Exercise: Your task is to repeat all of the data exactly while excluding the pictures.

Dataset section:
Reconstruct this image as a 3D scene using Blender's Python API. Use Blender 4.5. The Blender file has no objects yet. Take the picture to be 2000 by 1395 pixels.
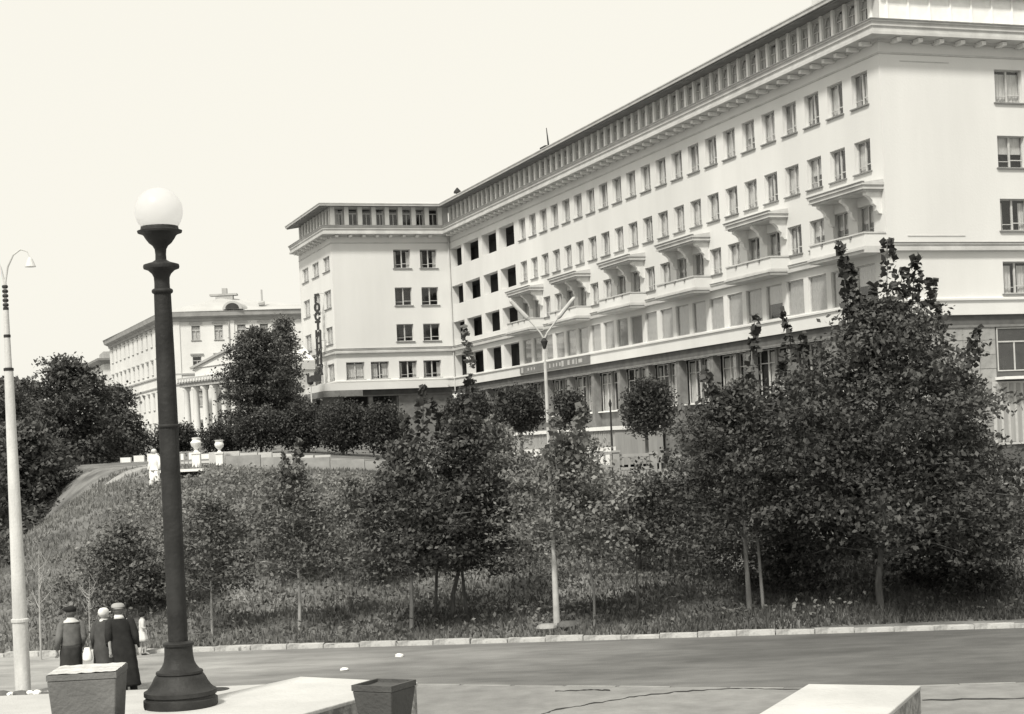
import bpy, bmesh, math, random
import numpy as np
from mathutils import Vector, Matrix
random.seed(7)
RNG = np.random.default_rng(11)
PI = math.pi
SC = bpy.context.scene
COL = SC.collection

# ------------------------------------------------------------------ camera
cam = bpy.data.cameras.new('camera')
cam.sensor_width = 36.0
cam.lens = 3190.64 / 2000 * 36.0
cam.shift_y = 170.69 / 2000
cam.clip_start = 0.3
cam.clip_end = 5000
co = bpy.data.objects.new('camera', cam); COL.objects.link(co)
co.location = (0, 0, 4.5)
co.matrix_world = Matrix.Translation((0, 0, 4.5)) @ Matrix.Rotation(PI / 2, 4, 'X') @ Matrix.Rotation(-0.045045, 4, 'Z')
SC.camera = co

# ------------------------------------------------------------------ sky, sun, exposure
SUN_EL, SUN_AZ = math.radians(50), math.radians(205)     # azimuth clockwise from +Y: behind the camera, a little to the left
TINT = (1.0, 0.972, 0.875)
w = bpy.data.worlds.new('World'); SC.world = w; w.use_nodes = True
nt = w.node_tree; nt.nodes.clear()
wo = nt.nodes.new('ShaderNodeOutputWorld'); bg = nt.nodes.new('ShaderNodeBackground')
sky = nt.nodes.new('ShaderNodeTexSky'); sky.sky_type = 'NISHITA'; sky.sun_disc = False
sky.sun_elevation = SUN_EL; sky.sun_rotation = SUN_AZ; sky.dust_density = 4.0; sky.air_density = 1.0
bw = nt.nodes.new('ShaderNodeRGBToBW'); nt.links.new(sky.outputs[0], bw.inputs[0])
m1 = nt.nodes.new('ShaderNodeMath'); m1.operation = 'MULTIPLY_ADD'; nt.links.new(bw.outputs[0], m1.inputs[0])
m1.inputs[1].default_value = 0.12; m1.inputs[2].default_value = 9.2
vm = nt.nodes.new('ShaderNodeVectorMath'); vm.operation = 'SCALE'; vm.inputs[0].default_value = TINT
nt.links.new(m1.outputs[0], vm.inputs['Scale']); nt.links.new(vm.outputs[0], bg.inputs[0])
bg.inputs[1].default_value = 0.10
nt.links.new(bg.outputs[0], wo.inputs[0])
sl = bpy.data.lights.new('sun', 'SUN'); sl.energy = 4.3; sl.angle = math.radians(8); sl.color = (1.0, 0.965, 0.88)
so = bpy.data.objects.new('sun', sl); COL.objects.link(so)
sd = Vector((math.sin(SUN_AZ) * math.cos(SUN_EL), math.cos(SUN_AZ) * math.cos(SUN_EL), math.sin(SUN_EL)))
so.rotation_euler = sd.to_track_quat('Z', 'Y').to_euler(); so.location = (0, 0, 60)
SC.view_settings.view_transform = 'Standard'; SC.view_settings.look = 'None'
SC.view_settings.gamma = 1.0; SC.view_settings.exposure = 0.0; SC.view_settings.use_curve_mapping = False
SC.cycles.max_bounces = 6; SC.cycles.transparent_max_bounces = 10; SC.cycles.transmission_bounces = 4

# ------------------------------------------------------------------ materials
MATS = {}
def mat(name, a, b=None, scale=1.0, detail=6, rough=0.85, bump=0.0, bscale=None, lo=.35, hi=.65, stretch=None, spec=0.25, scale2=None, amt2=0.0):
    """grey procedural surface: noise between values a and b, optional second large-scale variation and relief"""
    if name in MATS: return MATS[name]
    m = bpy.data.materials.new(name); m.use_nodes = True; n = m.node_tree
    p = n.nodes['Principled BSDF']; p.inputs['Roughness'].default_value = rough
    p.inputs['Specular IOR Level'].default_value = spec
    if b is None: b = a * .86
    tc = n.nodes.new('ShaderNodeTexCoord'); src = tc.outputs['Object']
    if stretch:
        mp = n.nodes.new('ShaderNodeMapping'); mp.inputs['Scale'].default_value = stretch
        n.links.new(src, mp.inputs[0]); src = mp.outputs[0]
    no = n.nodes.new('ShaderNodeTexNoise'); no.inputs['Scale'].default_value = scale; no.inputs['Detail'].default_value = detail
    no.inputs['Roughness'].default_value = .62
    n.links.new(src, no.inputs['Vector'])
    r = n.nodes.new('ShaderNodeValToRGB'); r.color_ramp.elements[0].position = lo; r.color_ramp.elements[1].position = hi
    r.color_ramp.elements[0].color = (b, b, b * .985, 1); r.color_ramp.elements[1].color = (a, a, a * .985, 1)
    n.links.new(no.outputs['Fac'], r.inputs[0]); out = r.outputs[0]
    if scale2:
        n2 = n.nodes.new('ShaderNodeTexNoise'); n2.inputs['Scale'].default_value = scale2; n2.inputs['Detail'].default_value = 4
        n.links.new(src, n2.inputs['Vector'])
        mr = n.nodes.new('ShaderNodeMapRange'); mr.inputs[1].default_value = .3; mr.inputs[2].default_value = .7
        mr.inputs[3].default_value = 1 - amt2; mr.inputs[4].default_value = 1 + amt2 * .4
        n.links.new(n2.outputs['Fac'], mr.inputs[0])
        vs = n.nodes.new('ShaderNodeVectorMath'); vs.operation = 'SCALE'
        n.links.new(out, vs.inputs[0]); n.links.new(mr.outputs[0], vs.inputs['Scale']); out = vs.outputs[0]
    n.links.new(out, p.inputs['Base Color'])
    if bump:
        bn = n.nodes.new('ShaderNodeBump'); bn.inputs['Strength'].default_value = bump; bn.inputs['Distance'].default_value = .03
        nb = no
        if bscale:
            nb = n.nodes.new('ShaderNodeTexNoise'); nb.inputs['Scale'].default_value = bscale; nb.inputs['Detail'].default_value = 6
            n.links.new(tc.outputs['Object'], nb.inputs['Vector'])
        n.links.new(nb.outputs['Fac'], bn.inputs['Height']); n.links.new(bn.outputs[0], p.inputs['Normal'])
    MATS[name] = m; return m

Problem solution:
Reconstruct this image as a 3D scene using Blender's Python API. Use Blender 4.5. The Blender file has no objects yet. Take the picture to be 2000 by 1395 pixels.
import bpy, bmesh, math, random
import numpy as np
from mathutils import Vector, Matrix
random.seed(7)
RNG = np.random.default_rng(11)
PI = math.pi
SC = bpy.context.scene
COL = SC.collection

# ------------------------------------------------------------------ camera
cam = bpy.data.cameras.new('camera')
cam.sensor_width = 36.0
cam.lens = 3190.64 / 2000 * 36.0
cam.shift_y = 170.69 / 2000
cam.clip_start = 0.3
cam.clip_end = 5000
co = bpy.data.objects.new('camera', cam); COL.objects.link(co)
co.location = (0, 0, 4.5)
co.matrix_world = Matrix.Translation((0, 0, 4.5)) @ Matrix.Rotation(PI / 2, 4, 'X') @ Matrix.Rotation(-0.045045, 4, 'Z')
SC.camera = co

# ------------------------------------------------------------------ sky, sun, exposure
SUN_EL, SUN_AZ = math.radians(50), math.radians(205)     # azimuth clockwise from +Y: behind the camera, a little to the left
TINT = (1.0, 0.972, 0.875)
w = bpy.data.worlds.new('World'); SC.world = w; w.use_nodes = True
nt = w.node_tree; nt.nodes.clear()
wo = nt.nodes.new('ShaderNodeOutputWorld'); bg = nt.nodes.new('ShaderNodeBackground')
sky = nt.nodes.new('ShaderNodeTexSky'); sky.sky_type = 'NISHITA'; sky.sun_disc = False
sky.sun_elevation = SUN_EL; sky.sun_rotation = SUN_AZ; sky.dust_density = 4.0; sky.air_density = 1.0
bw = nt.nodes.new('ShaderNodeRGBToBW'); nt.links.new(sky.outputs[0], bw.inputs[0])
m1 = nt.nodes.new('ShaderNodeMath'); m1.operation = 'MULTIPLY_ADD'; nt.links.new(bw.outputs[0], m1.inputs[0])
m1.inputs[1].default_value = 0.12; m1.inputs[2].default_value = 9.2
vm = nt.nodes.new('ShaderNodeVectorMath'); vm.operation = 'SCALE'; vm.inputs[0].default_value = TINT
nt.links.new(m1.outputs[0], vm.inputs['Scale']); nt.links.new(vm.outputs[0], bg.inputs[0])
bg.inputs[1].default_value = 0.10
nt.links.new(bg.outputs[0], wo.inputs[0])
sl = bpy.data.lights.new('sun', 'SUN'); sl.energy = 4.3; sl.angle = math.radians(8); sl.color = (1.0, 0.965, 0.88)
so = bpy.data.objects.new('sun', sl); COL.objects.link(so)
sd = Vector((math.sin(SUN_AZ) * math.cos(SUN_EL), math.cos(SUN_AZ) * math.cos(SUN_EL), math.sin(SUN_EL)))
so.rotation_euler = sd.to_track_quat('Z', 'Y').to_euler(); so.location = (0, 0, 60)
SC.view_settings.view_transform = 'Standard'; SC.view_settings.look = 'None'
SC.view_settings.gamma = 1.0; SC.view_settings.exposure = 0.0; SC.view_settings.use_curve_mapping = False
SC.cycles.max_bounces = 6; SC.cycles.transparent_max_bounces = 10; SC.cycles.transmission_bounces = 4

# ------------------------------------------------------------------ materials
MATS = {}
def mat(name, a, b=None, scale=1.0, detail=6, rough=0.85, bump=0.0, bscale=None, lo=.35, hi=.65, stretch=None, spec=0.25, scale2=None, amt2=0.0):
    """grey procedural surface: noise between values a and b, optional second large-scale variation and relief"""
    if name in MATS: return MATS[name]
    m = bpy.data.materials.new(name); m.use_nodes = True; n = m.node_tree
    p = n.nodes['Principled BSDF']; p.inputs['Roughness'].default_value = rough
    p.inputs['Specular IOR Level'].default_value = spec
    if b is None: b = a * .86
    tc = n.nodes.new('ShaderNodeTexCoord'); src = tc.outputs['Object']
    if stretch:
        mp = n.nodes.new('ShaderNodeMapping'); mp.inputs['Scale'].default_value = stretch
        n.links.new(src, mp.inputs[0]); src = mp.outputs[0]
    no = n.nodes.new('ShaderNodeTexNoise'); no.inputs['Scale'].default_value = scale; no.inputs['Detail'].default_value = detail
    no.inputs['Roughness'].default_value = .62
    n.links.new(src, no.inputs['Vector'])
    r = n.nodes.new('ShaderNodeValToRGB'); r.color_ramp.elements[0].position = lo; r.color_ramp.elements[1].position = hi
    r.color_ramp.elements[0].color = (b, b, b * .985, 1); r.color_ramp.elements[1].color = (a, a, a * .985, 1)
    n.links.new(no.outputs['Fac'], r.inputs[0]); out = r.outputs[0]
    if scale2:
        n2 = n.nodes.new('ShaderNodeTexNoise'); n2.inputs['Scale'].default_value = scale2; n2.inputs['Detail'].default_value = 4
        n.links.new(src, n2.inputs['Vector'])
        mr = n.nodes.new('ShaderNodeMapRange'); mr.inputs[1].default_value = .3; mr.inputs[2].default_value = .7
        mr.inputs[3].default_value = 1 - amt2; mr.inputs[4].default_value = 1 + amt2 * .4
        n.links.new(n2.outputs['Fac'], mr.inputs[0])
        vs = n.nodes.new('ShaderNodeVectorMath'); vs.operation = 'SCALE'
        n.links.new(out, vs.inputs[0]); n.links.new(mr.outputs[0], vs.inputs['Scale']); out = vs.outputs[0]
    n.links.new(out, p.inputs['Base Color'])
    if bump:
        bn = n.nodes.new('ShaderNodeBump'); bn.inputs['Strength'].default_value = bump; bn.inputs['Distance'].default_value = .03
        nb = no
        if bscale:
            nb = n.nodes.new('ShaderNodeTexNoise'); nb.inputs['Scale'].default_value = bscale; nb.inputs['Detail'].default_value = 6
            n.links.new(tc.outputs['Object'], nb.inputs['Vector'])
        n.links.new(nb.outputs['Fac'], bn.inputs['Height']); n.links.new(bn.outputs[0], p.inputs['Normal'])
    MATS[name] = m; return m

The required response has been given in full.